**TASK DIRECTIONS**
Exactly retype the lines of the material from its first line to the line with "COL = S.collection", including both.

* begin PROVIDED MATERIAL *

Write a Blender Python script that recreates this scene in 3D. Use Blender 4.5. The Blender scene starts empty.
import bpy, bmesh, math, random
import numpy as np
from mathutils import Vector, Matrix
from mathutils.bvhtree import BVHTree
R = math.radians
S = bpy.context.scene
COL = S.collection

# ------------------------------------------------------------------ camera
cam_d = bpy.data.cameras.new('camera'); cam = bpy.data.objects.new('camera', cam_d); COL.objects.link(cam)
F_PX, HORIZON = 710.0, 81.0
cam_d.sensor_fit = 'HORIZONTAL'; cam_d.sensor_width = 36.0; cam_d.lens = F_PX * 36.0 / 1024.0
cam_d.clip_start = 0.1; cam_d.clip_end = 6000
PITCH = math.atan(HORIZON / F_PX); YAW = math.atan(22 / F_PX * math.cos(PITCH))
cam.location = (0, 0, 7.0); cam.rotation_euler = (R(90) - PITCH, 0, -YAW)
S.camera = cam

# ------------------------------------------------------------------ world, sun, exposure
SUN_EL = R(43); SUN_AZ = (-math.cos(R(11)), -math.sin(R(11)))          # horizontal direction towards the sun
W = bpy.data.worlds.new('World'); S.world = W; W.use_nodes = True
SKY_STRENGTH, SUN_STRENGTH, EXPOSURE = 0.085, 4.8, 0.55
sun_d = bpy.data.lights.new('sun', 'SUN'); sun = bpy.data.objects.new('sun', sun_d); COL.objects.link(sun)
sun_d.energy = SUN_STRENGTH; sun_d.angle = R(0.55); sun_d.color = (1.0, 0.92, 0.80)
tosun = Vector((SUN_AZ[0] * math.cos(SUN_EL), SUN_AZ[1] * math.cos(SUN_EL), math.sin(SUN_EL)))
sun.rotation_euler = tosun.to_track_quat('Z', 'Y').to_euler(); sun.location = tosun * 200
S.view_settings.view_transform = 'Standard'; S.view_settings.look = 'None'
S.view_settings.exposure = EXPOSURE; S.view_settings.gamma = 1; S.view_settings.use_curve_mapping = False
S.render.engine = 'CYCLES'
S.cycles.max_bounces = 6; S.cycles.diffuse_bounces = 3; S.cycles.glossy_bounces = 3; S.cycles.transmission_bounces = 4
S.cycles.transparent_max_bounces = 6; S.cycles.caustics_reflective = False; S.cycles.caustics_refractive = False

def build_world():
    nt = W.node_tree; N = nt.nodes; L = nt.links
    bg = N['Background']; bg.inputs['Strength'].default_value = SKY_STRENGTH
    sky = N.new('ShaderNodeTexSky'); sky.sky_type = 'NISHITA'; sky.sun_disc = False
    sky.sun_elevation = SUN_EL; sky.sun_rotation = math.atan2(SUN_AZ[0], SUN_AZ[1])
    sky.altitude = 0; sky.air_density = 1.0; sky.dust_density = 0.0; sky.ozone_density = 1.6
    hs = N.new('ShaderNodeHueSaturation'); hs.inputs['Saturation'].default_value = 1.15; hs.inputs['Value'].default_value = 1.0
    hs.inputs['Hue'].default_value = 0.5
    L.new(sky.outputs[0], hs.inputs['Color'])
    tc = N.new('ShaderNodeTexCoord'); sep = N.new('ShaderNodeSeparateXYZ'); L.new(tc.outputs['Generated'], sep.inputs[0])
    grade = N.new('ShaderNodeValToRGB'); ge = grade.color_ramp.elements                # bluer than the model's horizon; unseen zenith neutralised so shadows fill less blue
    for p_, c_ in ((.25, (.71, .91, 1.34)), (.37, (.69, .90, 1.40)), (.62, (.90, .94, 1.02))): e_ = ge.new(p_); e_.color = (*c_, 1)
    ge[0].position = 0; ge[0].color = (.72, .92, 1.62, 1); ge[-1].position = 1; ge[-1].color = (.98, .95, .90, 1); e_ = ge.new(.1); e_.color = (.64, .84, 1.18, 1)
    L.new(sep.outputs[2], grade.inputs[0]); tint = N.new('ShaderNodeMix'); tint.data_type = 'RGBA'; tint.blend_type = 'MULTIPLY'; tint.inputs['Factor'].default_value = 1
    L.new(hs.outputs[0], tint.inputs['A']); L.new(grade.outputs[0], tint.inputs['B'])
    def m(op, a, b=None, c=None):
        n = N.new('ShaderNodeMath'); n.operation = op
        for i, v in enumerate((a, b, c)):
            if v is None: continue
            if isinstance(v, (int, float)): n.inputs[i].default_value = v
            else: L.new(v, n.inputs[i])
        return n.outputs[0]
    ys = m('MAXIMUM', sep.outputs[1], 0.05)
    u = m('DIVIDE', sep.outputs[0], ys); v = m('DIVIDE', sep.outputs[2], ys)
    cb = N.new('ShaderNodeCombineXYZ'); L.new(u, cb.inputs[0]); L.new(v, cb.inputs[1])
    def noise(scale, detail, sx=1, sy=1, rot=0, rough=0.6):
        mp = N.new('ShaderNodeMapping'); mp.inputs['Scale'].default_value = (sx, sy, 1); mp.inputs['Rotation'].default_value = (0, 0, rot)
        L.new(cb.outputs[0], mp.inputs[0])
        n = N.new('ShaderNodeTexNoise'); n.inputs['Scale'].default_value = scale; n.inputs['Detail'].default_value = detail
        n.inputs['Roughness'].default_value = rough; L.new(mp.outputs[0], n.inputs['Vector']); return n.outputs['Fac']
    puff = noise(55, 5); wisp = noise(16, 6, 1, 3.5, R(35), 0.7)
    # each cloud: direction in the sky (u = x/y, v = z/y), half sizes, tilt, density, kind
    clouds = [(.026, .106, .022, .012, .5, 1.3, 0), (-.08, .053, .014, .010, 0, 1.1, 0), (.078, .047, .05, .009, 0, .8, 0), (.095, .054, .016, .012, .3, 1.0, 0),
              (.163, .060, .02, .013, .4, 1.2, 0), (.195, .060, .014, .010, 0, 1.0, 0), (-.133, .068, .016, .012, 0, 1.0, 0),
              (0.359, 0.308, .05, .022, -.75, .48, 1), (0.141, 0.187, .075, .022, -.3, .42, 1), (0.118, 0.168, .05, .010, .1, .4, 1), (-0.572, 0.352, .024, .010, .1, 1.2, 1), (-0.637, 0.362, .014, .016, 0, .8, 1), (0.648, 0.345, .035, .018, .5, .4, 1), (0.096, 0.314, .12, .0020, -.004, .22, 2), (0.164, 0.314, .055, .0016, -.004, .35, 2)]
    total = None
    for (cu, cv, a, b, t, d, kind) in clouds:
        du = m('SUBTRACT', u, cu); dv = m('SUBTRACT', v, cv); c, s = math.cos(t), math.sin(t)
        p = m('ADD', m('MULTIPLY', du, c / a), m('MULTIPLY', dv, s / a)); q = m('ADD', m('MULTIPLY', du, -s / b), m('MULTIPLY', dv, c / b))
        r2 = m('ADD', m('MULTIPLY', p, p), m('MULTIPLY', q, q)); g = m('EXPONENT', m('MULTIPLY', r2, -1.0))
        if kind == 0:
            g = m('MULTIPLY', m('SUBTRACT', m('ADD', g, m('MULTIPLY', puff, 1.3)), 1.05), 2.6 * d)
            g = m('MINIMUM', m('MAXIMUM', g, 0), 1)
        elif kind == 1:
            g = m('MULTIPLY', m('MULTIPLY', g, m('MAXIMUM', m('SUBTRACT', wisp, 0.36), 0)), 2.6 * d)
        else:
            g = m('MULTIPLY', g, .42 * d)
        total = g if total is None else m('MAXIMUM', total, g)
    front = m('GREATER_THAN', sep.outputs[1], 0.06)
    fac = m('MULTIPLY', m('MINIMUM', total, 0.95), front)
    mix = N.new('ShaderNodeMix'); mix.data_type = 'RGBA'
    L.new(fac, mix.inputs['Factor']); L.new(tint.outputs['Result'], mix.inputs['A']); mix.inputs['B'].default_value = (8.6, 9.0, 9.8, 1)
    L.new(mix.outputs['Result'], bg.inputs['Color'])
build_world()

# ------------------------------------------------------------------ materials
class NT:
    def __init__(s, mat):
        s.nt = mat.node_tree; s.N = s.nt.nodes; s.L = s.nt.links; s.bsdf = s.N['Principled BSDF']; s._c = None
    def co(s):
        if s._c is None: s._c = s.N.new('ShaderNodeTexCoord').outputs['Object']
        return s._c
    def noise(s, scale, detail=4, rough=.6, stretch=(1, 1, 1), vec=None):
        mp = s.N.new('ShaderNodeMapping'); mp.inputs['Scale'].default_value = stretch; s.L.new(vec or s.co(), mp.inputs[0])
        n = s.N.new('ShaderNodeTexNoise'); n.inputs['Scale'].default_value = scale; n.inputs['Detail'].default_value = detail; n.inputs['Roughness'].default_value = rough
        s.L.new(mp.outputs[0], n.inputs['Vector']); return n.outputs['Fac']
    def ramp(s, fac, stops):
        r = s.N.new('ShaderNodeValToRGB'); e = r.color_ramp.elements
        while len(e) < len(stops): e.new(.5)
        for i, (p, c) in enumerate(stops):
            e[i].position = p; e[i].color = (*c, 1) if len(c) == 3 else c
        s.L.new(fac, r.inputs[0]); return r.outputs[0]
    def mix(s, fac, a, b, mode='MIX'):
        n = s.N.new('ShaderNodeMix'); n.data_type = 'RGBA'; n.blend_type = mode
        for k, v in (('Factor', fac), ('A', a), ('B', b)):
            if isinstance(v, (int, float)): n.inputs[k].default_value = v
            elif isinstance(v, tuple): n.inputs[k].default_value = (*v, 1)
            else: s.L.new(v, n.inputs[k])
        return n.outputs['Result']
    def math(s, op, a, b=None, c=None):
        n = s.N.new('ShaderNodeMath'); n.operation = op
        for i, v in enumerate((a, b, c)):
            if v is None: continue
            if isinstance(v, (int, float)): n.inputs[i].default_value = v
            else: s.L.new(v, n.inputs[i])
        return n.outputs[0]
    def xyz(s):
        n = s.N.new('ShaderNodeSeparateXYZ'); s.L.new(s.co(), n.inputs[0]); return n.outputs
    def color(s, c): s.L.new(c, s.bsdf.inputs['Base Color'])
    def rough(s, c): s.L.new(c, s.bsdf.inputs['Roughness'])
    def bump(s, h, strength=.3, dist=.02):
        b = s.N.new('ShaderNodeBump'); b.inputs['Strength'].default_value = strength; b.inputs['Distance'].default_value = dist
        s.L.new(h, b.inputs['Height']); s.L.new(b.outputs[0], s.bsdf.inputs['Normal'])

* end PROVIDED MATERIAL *

**RESULT OF THIS EXERCISE**
Write a Blender Python script that recreates this scene in 3D. Use Blender 4.5. The Blender scene starts empty.
import bpy, bmesh, math, random
import numpy as np
from mathutils import Vector, Matrix
from mathutils.bvhtree import BVHTree
R = math.radians
S = bpy.context.scene
COL = S.collection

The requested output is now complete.